(Excerpt from a dataset)

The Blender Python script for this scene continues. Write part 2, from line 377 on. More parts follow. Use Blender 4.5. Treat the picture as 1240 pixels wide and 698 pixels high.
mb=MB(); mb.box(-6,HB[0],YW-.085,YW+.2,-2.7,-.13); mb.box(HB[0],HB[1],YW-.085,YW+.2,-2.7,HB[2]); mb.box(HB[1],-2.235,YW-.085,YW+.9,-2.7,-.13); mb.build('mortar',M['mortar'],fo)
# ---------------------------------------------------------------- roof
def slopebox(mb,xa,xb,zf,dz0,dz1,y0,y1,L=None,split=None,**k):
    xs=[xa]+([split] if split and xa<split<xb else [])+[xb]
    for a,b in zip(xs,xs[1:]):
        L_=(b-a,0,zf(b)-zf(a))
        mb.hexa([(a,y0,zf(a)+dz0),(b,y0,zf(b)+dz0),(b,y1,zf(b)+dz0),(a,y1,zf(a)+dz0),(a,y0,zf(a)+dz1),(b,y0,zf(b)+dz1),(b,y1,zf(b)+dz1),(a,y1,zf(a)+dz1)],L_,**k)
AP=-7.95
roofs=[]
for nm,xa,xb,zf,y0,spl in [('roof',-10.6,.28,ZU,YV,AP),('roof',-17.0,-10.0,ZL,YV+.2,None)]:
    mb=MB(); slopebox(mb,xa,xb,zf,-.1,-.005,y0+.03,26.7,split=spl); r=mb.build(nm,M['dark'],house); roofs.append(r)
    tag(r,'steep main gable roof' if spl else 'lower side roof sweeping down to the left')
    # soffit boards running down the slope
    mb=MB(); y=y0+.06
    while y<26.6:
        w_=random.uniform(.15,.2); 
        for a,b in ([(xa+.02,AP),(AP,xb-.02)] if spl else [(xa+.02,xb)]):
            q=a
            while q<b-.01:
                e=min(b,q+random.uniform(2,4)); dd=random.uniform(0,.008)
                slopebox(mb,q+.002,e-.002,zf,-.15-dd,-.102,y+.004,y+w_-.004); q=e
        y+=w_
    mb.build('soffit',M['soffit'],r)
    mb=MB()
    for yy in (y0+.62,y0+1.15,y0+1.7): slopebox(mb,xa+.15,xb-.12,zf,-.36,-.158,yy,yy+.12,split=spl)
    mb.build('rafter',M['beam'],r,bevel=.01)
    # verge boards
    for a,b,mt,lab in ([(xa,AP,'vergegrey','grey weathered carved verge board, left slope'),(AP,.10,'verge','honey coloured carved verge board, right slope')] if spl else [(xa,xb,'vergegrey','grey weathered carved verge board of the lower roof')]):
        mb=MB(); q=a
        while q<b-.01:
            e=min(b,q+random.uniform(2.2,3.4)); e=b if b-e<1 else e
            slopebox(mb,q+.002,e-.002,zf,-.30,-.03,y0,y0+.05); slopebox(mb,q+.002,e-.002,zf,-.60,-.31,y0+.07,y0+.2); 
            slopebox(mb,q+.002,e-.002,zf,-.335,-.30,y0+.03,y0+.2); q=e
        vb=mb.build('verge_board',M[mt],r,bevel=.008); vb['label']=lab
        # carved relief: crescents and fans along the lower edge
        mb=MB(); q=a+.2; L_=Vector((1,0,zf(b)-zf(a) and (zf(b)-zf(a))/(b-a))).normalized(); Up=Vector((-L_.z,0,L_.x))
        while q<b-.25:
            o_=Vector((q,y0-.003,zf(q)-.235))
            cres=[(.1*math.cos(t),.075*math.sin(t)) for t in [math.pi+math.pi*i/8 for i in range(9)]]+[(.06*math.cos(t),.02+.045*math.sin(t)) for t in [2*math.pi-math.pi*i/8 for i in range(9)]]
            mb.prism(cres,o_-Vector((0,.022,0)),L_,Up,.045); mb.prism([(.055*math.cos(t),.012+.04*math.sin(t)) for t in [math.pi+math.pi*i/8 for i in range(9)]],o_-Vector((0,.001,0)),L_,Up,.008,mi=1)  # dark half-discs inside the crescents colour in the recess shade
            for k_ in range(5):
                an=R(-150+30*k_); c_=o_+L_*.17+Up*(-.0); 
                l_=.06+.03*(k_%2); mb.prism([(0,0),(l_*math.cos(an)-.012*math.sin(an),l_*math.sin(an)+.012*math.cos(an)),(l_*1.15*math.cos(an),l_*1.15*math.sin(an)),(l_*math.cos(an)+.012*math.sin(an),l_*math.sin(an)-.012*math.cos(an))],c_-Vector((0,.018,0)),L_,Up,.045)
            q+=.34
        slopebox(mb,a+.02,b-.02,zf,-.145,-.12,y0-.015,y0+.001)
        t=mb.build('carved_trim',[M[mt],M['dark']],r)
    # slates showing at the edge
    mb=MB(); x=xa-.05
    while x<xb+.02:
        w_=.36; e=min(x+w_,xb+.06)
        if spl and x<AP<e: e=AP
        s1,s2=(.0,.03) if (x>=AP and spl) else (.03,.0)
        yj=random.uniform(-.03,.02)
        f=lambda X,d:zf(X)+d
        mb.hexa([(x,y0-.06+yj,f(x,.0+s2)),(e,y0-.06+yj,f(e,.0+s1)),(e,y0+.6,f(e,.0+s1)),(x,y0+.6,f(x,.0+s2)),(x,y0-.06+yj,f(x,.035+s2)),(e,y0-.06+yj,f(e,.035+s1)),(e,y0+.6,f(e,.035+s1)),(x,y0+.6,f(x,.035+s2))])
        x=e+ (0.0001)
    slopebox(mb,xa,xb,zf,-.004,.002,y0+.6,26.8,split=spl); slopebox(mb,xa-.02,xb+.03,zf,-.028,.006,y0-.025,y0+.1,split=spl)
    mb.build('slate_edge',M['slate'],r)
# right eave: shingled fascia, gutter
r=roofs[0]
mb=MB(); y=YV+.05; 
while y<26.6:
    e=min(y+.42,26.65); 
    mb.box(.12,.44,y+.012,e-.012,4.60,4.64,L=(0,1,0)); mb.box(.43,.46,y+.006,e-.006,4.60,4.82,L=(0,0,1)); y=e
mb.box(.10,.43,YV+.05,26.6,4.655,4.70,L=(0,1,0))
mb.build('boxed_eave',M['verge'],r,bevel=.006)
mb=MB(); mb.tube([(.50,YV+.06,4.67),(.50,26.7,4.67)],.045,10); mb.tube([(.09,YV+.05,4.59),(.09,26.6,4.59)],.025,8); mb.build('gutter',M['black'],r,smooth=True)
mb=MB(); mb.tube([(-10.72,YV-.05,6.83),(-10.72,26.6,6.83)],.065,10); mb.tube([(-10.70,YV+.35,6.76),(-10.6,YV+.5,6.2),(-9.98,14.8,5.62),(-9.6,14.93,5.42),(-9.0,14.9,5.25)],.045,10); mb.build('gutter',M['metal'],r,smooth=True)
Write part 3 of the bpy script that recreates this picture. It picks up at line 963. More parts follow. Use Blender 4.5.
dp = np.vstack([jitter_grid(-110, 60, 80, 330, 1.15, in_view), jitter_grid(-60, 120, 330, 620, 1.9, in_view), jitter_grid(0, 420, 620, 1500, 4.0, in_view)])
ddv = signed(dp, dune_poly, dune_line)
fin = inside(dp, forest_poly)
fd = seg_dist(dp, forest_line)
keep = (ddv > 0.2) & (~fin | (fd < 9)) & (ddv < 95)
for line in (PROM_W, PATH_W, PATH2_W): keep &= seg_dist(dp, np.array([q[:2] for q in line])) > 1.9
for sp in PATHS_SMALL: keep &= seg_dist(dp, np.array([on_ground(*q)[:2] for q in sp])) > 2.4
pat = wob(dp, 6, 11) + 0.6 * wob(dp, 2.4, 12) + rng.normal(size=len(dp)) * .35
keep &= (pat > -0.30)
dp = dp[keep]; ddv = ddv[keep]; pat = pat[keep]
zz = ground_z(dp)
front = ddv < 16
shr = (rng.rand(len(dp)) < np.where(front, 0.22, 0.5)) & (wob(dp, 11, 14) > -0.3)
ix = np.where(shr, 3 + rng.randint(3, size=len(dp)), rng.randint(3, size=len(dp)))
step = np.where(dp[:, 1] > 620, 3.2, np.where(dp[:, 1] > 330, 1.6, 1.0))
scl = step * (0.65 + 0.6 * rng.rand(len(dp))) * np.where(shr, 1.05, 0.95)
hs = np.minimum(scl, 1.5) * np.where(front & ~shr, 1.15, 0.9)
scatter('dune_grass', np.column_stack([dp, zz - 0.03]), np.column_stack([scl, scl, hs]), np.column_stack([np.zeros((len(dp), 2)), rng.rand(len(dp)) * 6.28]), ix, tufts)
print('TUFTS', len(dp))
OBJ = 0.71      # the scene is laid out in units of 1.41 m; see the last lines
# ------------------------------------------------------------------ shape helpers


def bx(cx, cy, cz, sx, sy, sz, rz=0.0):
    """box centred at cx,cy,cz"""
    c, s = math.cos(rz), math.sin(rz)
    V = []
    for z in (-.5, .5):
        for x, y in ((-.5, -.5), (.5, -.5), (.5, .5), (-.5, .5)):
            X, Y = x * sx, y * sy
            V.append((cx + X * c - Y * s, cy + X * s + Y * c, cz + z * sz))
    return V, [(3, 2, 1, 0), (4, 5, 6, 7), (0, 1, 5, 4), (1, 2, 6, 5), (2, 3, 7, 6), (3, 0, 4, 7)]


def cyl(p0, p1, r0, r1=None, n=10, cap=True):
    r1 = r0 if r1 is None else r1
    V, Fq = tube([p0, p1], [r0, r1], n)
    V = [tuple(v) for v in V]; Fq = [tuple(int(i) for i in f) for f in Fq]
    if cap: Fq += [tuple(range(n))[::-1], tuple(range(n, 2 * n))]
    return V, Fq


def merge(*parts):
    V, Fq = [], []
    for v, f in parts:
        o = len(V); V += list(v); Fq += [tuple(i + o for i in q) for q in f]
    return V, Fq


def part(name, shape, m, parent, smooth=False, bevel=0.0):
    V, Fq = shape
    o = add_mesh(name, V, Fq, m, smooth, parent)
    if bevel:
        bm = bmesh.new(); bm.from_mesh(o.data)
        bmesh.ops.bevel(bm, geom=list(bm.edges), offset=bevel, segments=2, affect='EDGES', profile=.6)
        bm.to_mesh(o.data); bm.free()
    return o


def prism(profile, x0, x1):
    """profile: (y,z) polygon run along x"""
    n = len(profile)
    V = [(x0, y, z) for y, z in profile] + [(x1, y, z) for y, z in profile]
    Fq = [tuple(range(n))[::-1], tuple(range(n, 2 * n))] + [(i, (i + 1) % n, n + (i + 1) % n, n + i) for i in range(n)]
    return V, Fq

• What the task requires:
Lines containing the word "Write" must all be returned from the material above.

• Task solution:
The Blender Python script for this scene continues. Write part 2, from line 377 on. More parts follow. Use Blender 4.5. Treat the picture as 1240 pixels wide and 698 pixels high.
Write part 3 of the bpy script that recreates this picture. It picks up at line 963. More parts follow. Use Blender 4.5.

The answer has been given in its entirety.